Lunedì, 3 Marzo, 2014
In generale, per trovare una soluzione alle tensioni in Crimea non c’è molto che al momento le organizzazioni internazionali possano fare. Soprattutto, non si può dire che si tratti del tutto di una “cosa da NATO”, e questo nonostante la Nato abbia sempre dimostrato un’elevata sensibilità politica nei confronti dell’Ucraina, istituzionalizzando (membreship esclusa) le loro relazioni in maniera continuativa: l’Ucraina è entrata a far parte della Partnership for Peace già nel 1994, e nel 1997 NATO e Ucraina hanno firmato l’accordo di Distinctive Partnership che ha previsto l’istituzione di una commissione bilaterale permanente e l’assistenza della NATO a Kiev nell’ambito di un programma di confidence building e di assistenza tecnico- militare.

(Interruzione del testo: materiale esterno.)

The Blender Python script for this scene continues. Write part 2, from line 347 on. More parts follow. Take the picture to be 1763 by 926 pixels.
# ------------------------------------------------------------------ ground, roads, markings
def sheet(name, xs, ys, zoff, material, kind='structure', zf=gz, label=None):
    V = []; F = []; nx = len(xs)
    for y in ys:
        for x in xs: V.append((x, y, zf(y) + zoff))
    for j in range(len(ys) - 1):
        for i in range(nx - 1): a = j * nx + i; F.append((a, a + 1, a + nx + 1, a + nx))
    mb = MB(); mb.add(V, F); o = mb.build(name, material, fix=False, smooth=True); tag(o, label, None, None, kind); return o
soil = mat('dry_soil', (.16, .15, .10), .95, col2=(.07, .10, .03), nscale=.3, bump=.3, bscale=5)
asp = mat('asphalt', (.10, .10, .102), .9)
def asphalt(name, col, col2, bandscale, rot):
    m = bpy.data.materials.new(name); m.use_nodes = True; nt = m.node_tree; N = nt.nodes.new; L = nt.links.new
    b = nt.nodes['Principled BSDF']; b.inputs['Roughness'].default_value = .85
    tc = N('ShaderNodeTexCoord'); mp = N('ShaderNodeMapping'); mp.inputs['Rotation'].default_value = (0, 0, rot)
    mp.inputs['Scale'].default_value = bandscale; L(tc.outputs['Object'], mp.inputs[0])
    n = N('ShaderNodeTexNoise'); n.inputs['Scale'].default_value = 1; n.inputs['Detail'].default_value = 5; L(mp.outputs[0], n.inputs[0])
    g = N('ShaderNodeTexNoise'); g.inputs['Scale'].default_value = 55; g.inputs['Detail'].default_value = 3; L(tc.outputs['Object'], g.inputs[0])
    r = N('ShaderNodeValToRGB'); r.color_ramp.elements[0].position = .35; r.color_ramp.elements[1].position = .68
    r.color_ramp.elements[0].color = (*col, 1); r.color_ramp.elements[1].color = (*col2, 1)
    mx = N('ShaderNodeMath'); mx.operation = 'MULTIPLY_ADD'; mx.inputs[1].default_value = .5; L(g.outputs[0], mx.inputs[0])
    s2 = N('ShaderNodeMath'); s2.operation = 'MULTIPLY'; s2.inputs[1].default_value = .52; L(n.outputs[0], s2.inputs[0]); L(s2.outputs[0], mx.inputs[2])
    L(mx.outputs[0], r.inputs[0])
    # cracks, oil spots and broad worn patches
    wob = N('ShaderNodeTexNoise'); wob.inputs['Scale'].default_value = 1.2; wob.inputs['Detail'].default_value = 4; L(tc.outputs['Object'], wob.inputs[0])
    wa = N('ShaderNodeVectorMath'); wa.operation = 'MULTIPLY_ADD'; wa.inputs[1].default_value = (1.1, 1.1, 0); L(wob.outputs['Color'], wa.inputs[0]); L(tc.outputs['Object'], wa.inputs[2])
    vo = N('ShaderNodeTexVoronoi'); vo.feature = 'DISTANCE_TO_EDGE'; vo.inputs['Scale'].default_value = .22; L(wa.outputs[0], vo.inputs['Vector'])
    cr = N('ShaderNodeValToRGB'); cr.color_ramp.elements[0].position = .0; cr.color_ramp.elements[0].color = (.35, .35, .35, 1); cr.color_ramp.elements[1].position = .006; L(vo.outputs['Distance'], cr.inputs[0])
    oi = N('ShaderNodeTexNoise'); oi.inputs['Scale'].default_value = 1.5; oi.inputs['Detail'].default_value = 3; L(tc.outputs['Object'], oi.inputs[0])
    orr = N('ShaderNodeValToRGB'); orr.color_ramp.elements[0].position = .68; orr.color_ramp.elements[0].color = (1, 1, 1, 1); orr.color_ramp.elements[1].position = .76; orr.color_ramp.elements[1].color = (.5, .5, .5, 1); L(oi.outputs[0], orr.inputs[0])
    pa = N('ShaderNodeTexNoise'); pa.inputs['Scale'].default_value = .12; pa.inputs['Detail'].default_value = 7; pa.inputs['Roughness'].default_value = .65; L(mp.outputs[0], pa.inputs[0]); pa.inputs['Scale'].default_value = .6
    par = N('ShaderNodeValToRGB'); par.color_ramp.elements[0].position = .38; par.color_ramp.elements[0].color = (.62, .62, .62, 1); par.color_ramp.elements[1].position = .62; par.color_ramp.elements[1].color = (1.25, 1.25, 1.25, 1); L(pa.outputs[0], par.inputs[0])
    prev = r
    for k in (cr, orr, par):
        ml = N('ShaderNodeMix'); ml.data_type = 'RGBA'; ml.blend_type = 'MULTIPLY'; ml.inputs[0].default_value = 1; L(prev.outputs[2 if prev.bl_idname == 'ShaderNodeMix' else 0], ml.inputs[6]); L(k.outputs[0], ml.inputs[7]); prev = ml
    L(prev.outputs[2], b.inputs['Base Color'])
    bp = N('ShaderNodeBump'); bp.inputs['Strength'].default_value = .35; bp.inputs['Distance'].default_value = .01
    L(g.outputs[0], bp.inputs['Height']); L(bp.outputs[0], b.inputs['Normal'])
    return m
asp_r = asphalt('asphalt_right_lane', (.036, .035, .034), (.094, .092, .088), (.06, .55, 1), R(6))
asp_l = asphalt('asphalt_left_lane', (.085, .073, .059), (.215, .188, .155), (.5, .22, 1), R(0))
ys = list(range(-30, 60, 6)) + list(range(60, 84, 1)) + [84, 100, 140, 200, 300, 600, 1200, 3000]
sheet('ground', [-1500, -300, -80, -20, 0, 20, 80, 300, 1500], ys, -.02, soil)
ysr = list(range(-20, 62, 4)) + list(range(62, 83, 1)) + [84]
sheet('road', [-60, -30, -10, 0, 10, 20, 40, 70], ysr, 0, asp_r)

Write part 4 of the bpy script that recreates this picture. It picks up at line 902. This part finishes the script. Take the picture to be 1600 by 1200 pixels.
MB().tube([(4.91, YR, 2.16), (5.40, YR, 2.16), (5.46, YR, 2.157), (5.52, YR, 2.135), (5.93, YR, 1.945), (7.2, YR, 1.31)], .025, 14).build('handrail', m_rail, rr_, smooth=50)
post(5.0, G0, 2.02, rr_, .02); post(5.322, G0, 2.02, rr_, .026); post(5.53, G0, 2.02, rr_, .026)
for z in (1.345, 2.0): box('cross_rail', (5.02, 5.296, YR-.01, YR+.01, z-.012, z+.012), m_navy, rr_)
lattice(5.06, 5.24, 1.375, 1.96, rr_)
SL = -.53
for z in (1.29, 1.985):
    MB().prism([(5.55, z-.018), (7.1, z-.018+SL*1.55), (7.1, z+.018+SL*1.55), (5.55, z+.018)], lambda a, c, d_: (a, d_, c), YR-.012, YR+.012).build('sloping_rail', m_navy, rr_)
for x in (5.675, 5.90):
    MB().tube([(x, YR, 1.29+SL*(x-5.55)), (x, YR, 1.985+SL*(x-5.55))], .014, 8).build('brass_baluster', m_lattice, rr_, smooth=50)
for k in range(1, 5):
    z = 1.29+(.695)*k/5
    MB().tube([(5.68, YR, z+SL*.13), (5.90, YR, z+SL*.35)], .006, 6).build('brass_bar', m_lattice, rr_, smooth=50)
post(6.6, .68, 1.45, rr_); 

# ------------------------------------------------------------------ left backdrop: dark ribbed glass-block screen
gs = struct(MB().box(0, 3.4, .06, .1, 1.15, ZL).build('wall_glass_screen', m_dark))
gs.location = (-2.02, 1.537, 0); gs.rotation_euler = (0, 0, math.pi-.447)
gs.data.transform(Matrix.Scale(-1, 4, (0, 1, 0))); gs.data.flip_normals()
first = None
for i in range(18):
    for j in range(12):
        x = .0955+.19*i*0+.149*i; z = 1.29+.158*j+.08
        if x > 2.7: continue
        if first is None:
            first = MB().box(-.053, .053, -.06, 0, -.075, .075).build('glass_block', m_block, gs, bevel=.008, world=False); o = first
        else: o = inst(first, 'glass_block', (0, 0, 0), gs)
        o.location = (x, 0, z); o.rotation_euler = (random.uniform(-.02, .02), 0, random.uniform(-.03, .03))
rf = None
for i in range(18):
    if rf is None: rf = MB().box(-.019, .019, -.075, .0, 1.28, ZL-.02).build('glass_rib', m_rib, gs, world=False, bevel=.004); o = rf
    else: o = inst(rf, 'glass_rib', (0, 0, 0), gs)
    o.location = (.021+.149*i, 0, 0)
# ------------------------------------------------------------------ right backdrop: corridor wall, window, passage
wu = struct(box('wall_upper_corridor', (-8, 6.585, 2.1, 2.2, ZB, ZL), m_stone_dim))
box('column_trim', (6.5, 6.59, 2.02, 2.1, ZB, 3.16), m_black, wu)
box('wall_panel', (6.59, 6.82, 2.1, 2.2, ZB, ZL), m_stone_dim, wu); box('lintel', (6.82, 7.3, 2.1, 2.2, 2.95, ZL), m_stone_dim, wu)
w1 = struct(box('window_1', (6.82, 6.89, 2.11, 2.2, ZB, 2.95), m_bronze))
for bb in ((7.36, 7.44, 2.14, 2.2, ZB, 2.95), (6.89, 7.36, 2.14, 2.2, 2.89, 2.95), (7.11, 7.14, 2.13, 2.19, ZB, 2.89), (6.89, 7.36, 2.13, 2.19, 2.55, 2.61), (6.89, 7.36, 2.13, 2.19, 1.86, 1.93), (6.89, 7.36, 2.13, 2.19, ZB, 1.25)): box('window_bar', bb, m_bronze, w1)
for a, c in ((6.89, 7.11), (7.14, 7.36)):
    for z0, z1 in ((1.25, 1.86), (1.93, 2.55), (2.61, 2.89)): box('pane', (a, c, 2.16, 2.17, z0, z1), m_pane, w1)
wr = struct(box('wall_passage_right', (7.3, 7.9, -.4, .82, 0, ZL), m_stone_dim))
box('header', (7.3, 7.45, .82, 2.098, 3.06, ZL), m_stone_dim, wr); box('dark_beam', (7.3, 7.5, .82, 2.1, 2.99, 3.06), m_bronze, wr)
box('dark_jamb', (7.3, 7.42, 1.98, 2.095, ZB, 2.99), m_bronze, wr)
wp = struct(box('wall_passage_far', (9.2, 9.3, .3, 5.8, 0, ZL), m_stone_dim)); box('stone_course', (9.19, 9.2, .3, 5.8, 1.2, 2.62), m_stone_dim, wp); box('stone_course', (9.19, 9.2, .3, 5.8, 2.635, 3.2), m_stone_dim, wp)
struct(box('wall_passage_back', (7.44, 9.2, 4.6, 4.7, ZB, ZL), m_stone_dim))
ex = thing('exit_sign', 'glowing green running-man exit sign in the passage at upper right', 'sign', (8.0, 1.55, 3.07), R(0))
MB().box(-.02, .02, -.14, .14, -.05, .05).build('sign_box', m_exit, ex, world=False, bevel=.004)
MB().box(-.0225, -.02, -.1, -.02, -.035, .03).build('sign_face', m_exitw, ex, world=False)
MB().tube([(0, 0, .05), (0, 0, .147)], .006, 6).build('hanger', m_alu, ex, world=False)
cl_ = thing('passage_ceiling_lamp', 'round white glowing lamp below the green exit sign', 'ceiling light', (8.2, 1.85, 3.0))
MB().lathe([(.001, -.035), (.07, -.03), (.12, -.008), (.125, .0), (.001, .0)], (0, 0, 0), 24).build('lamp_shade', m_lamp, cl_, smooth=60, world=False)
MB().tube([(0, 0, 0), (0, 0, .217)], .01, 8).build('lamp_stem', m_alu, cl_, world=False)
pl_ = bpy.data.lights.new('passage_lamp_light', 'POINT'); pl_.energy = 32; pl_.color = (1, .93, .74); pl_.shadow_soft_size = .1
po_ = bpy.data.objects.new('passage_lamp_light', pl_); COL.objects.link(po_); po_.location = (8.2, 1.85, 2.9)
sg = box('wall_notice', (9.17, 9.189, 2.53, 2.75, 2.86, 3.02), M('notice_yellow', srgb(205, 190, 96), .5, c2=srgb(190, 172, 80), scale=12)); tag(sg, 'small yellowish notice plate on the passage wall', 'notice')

Per capire cosa realmente può fare la Nato, infatti, non è importante soffermarsi sugli strumenti potenziali, perché la considerazione e premessa fondamentale di partenza è che l’Occidente deve stare molto attento ad evitare qualsiasi provocazione nei confronti di Mosca che tocchi la concezione russa sicuramente novecentesca, ma profondamente radicata nella cultura e nella popolazione, di interesse nazionale e di sfera d’influenza sull’ex impero sovietico. Poiché dati i legami storici, geopolitici e culturali, l’Ucraina non è percepita da Mosca come “politica estera”, ma come qualcosa di molto più vicino e di quasi “nazionale”, per gestire la crisi in Crimea un intervento militare della Nato sarebbe una follia, e anche le cose che la Nato può fare (che sono quelle che sta già facendo, come il Consiglio speciale di domenica scorsa e il tentativo di avviare negoziazioni), devono puntare a mantenere un senso dell’equilibrio che miri a trovare un compromesso con la Russia e non lo scontro.